Contact Profiles are more beautiful on all platforms

While users have few problems navigating identities in small private circles, the new more beautiful contact profiles aim to help navigate larger chat circles where members frequently get added or removed. The new contact profile aims to help users to identify group members and chat partners more easily.

Shortcuts to recently used apps in chats

All Delta Chat clients now provide direct access in the chat title bar to recently used webxdc apps. For more background, we recently wrote about refined app discovery, notifications and home screen integration at Replacing billionarish platforms with zip-files, and about the introduction of realtime Peer-to-Peer networking, followed by running a Quake multiplayer game co-ordinated between chatmail peers.

PS: the chatmail ecosystem is moving

In 2016, Signal founder Moxie Marlinspike claimed in the ecosystem is moving that federated systems, and email in particular, can fundamentally not do end-to-end encryption:

So while it’s nice that I’m able to host my own email, that’s also the reason why my email isn’t end-to-end encrypted, and probably never will be. By contrast, WhatsApp was able to introduce end-to-end encryption to over a billion users with a single software update. So long as federation means stasis while centralization means movement, federated protocols are going to have trouble existing in a software climate that demands movement as it does today. (Moxie Marlinspike July 25, 2017)

Challenge accepted :) Today, the chatmail ecosystem of apps, servers and bots is living proof that email based end-to-end encrypted messaging is not only possible, but even rolling out big security enhancements throughout a federated system can work. But there is a fun twist that reinforces Moxie’s core “centralization means movement” argument: chatmail Rust core beats Signal in terms of being one centralized codebase that is used in all chatmail clients. All federation protocols and IETF standards are implemented in this one centralized library with a single database schema, whereas Signal’s Android, iOS and Desktop versions each use different databases (making migration between platforms hard) and different languages to implement networking, higher level data structures or even some cryptographic properties like Sealed Sender.

In the cryptographic machine rooms, centralized chatmail core efforts co-evolve with the security-audited rPGP Rust library which implements state-of-the-art end-to-end encryption protocols and algorithms. Few know that Delta Chat uses the same Ed25519 Rust signing crate as Signal, that chatmail only uses a minimal carefully selected subset of OpenPGP, and that current-day OpenPGP collaboration between various players is pretty enjoyable. Chatmail clients are not implementing any aspect of OpenPGP, TLS or email protocols. The embedded chatmail Rust core and rPGP do all the heavy lifting, both backed by multiple security audits.

To make a longer story short, we recently posted about our commitments to federation:

We are basically doing what #signal and in particular Moxie refused to do, or declared impossible: federation.

Both the #email and #activitypub ecosystems are all about federation.
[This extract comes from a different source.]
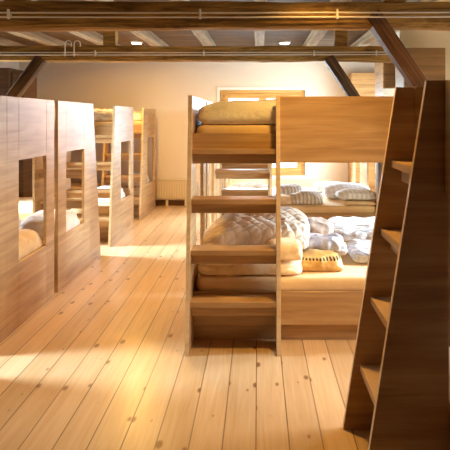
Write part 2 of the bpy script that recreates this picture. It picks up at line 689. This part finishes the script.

However, #deltachat is vertically centralized in that all UIs use the same #rust core which implements all networking, encryption, chat/group/message logic in a single centralized place. The now 40+ #chatmail mail relay network is driven by centralized code.

At each level, replication and federation is built in.

PPS: What some of you may be curious about

We revised our Encryption and security FAQ and include notes on Forward Secrecy, Sealed Sender and Post Quantum Cryptography. To hear about our conceptions of usable security and future plans you may watch two security talks from June 2025.

PPPS: What regular end-users wonder about :)

A while ago, a contributor’s parent and long-time Delta Chat user got back saying: “Everything is fine! But why does each message have a hand bag?”